Case Summary

In the early 1990s, a group of Georgia voters filed a federal lawsuit challenging Georgia’s congressional redistricting plan as a racial gerrymander in violation of the 14th Amendment’s Equal Protection Clause under Shaw v. Reno. Plaintiffs alleged the plan was drawn predominantly using race citing the State’s connection of Black neighborhoods 260 miles away from one another to obtain preclearance under § 5 of the Voting Rights act from the DOJ which, at the time, required states to “maximize” the number of majority-minority districts in plans.

  • The federal district court struck down the plan as an unconstitutional racial gerrymander.

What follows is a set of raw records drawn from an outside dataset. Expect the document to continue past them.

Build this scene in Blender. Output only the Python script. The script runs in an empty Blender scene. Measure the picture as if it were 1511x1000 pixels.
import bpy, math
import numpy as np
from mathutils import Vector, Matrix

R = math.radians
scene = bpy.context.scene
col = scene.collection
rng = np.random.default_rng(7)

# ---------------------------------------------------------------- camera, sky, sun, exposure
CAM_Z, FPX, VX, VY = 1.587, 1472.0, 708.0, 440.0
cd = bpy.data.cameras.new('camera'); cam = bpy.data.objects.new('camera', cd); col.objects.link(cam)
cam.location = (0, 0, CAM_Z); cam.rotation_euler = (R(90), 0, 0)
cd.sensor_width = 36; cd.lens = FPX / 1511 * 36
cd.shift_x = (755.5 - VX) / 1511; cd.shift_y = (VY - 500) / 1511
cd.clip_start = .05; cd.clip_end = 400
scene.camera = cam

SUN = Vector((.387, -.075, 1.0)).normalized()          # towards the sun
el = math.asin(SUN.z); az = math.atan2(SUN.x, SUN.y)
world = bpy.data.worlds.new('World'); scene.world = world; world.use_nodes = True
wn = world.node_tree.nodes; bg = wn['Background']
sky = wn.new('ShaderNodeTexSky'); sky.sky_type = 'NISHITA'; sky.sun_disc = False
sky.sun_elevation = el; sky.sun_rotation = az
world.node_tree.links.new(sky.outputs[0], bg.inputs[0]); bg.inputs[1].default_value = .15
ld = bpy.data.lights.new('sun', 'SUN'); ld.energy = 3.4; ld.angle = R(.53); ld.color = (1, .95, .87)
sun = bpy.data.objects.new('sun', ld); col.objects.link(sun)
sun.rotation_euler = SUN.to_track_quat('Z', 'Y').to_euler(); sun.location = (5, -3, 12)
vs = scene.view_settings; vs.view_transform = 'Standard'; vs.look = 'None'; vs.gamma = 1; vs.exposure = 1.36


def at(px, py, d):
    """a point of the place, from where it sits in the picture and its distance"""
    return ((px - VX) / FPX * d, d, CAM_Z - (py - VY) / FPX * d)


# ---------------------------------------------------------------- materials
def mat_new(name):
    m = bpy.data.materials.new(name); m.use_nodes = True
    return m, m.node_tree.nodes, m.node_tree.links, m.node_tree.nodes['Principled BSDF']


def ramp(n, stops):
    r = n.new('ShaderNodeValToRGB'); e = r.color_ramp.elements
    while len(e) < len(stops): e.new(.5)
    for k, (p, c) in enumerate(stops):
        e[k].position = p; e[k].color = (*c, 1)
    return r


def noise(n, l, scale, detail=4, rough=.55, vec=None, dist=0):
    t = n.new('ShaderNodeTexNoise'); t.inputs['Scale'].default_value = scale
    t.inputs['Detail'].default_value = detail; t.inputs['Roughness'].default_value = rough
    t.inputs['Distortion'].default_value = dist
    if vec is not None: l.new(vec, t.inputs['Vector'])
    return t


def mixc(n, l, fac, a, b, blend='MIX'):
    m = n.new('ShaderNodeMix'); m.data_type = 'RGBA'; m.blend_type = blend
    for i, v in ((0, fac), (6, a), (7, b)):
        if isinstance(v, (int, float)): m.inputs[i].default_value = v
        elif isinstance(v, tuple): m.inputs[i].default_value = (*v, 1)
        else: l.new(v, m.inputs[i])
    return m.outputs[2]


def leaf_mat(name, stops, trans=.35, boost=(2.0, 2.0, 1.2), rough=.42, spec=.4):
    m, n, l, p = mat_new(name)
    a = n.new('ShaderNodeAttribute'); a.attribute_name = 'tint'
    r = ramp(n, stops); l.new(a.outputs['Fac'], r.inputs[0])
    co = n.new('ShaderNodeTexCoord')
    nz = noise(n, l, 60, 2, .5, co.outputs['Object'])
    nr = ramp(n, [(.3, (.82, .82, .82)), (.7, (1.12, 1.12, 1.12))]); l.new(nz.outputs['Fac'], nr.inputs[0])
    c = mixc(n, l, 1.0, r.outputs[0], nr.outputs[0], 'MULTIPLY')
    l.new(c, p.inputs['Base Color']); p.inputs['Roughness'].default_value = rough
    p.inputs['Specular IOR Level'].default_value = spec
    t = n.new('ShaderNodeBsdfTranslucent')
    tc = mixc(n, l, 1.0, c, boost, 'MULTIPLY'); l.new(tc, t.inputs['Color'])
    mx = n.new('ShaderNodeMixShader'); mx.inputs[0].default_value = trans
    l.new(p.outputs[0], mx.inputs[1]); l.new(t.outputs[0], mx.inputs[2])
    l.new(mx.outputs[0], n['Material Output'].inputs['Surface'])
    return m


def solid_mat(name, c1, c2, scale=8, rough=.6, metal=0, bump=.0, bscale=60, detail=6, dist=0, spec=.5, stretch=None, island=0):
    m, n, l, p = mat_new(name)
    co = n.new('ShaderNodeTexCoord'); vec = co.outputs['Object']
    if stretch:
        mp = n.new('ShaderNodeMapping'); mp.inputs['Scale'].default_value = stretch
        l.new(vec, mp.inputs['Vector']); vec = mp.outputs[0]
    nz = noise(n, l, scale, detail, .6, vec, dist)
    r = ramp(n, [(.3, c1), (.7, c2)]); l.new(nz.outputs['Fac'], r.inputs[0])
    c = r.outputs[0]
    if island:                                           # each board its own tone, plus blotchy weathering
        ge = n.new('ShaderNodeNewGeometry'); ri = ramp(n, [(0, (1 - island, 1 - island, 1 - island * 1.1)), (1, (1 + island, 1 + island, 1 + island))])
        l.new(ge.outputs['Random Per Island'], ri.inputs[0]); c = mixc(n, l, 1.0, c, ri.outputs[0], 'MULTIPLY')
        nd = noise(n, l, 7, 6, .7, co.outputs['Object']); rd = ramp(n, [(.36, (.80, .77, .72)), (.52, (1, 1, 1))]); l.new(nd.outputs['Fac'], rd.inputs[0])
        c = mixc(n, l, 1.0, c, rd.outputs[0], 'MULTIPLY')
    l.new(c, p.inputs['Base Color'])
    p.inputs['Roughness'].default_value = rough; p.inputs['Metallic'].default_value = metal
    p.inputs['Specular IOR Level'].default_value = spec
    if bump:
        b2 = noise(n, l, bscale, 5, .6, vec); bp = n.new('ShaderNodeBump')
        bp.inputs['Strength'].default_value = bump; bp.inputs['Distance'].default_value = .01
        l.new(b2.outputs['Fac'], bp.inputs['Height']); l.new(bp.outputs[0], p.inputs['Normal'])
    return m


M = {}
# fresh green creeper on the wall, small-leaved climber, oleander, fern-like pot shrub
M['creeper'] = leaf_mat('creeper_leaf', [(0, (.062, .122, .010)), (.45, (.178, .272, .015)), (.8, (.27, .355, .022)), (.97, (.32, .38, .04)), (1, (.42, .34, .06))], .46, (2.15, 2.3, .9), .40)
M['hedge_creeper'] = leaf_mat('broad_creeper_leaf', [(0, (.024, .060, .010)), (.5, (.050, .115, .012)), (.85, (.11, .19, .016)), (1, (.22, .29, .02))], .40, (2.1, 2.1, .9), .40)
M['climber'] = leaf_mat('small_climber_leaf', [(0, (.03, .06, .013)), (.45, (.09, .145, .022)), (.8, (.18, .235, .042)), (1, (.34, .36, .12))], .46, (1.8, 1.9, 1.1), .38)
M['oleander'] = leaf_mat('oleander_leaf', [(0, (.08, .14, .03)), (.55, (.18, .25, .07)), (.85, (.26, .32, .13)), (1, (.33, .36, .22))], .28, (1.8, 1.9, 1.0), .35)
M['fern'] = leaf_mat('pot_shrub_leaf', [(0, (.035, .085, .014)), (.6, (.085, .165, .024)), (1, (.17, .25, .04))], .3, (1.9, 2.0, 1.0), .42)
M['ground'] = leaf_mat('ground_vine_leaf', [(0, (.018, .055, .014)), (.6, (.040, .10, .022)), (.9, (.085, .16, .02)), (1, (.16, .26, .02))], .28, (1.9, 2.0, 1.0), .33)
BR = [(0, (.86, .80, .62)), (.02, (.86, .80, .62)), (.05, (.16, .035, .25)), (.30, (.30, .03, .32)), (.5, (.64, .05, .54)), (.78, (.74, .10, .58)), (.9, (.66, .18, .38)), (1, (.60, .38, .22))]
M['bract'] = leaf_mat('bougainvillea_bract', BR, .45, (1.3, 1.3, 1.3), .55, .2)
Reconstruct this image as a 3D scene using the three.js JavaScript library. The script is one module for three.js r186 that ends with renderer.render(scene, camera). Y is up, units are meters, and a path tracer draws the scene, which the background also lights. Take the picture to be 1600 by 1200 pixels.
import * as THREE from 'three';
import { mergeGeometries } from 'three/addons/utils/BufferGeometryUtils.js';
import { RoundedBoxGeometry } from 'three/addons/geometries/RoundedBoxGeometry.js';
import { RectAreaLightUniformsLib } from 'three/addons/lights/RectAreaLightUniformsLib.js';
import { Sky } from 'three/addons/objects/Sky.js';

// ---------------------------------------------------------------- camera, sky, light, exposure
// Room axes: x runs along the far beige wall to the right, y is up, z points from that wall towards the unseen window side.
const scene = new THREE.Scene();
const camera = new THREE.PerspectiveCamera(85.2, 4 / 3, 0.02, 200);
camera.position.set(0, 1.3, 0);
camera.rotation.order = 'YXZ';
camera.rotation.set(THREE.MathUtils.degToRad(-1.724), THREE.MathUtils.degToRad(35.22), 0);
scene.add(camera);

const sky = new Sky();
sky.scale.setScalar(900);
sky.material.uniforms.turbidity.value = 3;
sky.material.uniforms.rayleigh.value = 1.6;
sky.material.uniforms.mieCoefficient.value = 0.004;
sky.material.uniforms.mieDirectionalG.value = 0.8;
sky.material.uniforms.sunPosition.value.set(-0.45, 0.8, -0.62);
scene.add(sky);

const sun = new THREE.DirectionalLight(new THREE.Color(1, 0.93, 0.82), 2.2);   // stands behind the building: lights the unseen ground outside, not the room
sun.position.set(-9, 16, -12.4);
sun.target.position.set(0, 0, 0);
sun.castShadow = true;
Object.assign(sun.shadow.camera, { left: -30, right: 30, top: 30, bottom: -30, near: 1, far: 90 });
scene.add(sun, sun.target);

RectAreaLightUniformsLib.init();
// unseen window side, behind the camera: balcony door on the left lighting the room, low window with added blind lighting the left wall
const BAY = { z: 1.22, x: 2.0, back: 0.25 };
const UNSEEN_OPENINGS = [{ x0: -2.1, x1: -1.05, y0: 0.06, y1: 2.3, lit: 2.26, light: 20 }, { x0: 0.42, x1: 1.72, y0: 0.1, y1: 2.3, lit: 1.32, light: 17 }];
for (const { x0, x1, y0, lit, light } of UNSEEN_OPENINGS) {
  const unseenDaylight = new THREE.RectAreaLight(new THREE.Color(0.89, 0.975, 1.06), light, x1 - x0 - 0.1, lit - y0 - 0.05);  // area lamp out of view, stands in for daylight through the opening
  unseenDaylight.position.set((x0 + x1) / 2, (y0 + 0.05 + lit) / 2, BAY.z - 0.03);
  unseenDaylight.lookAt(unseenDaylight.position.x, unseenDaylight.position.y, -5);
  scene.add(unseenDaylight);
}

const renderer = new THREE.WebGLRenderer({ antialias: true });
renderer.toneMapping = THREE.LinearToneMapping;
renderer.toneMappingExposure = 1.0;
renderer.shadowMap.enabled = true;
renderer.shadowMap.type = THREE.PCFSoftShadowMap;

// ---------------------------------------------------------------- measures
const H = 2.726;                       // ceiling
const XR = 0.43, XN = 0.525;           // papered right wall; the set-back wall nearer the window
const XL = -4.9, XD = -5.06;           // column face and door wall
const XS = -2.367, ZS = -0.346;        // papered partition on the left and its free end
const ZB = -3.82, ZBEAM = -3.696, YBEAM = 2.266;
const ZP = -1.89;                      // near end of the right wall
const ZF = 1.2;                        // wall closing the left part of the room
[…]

Defendants appealed to the U.S. Supreme Court, arguing that evidence of race predominating was not sufficient alone for a racial gerrymandering claim; plaintiffs were also required to show a district’s shape is “so bizarre that it is unexplainable other than on the basis of race.”
  • On June 29, 1995, SCOTUS affirmed and held the plan was an unconstitutional gerrymander, clarifying that once race has been shown to be the predominant factor driving the line-drawing process, strict scrutiny applies, and the State must then show their use of race was justified by a sufficiently compelling governmental interest. The Court went on to say that even if compliance with the VRA could serve as a sufficiently compelling interest for strict scrutiny, it would not be sufficient in this case because the DOJ’s “maximization” policy went beyond what the VRA required. § 5 was intended to prevent changes in voting procedures that would lead to “retrogression” in minority voters’ ability to effectively exercise their right to vote, not to require States to engage in presumptively unconstitutional race-based redistricting.

Significance: A redistricting plan must be analyzed under the "strict scrutiny" level of judicial review whenever race is shown to be the overriding, predominant consideration in the line drawing process.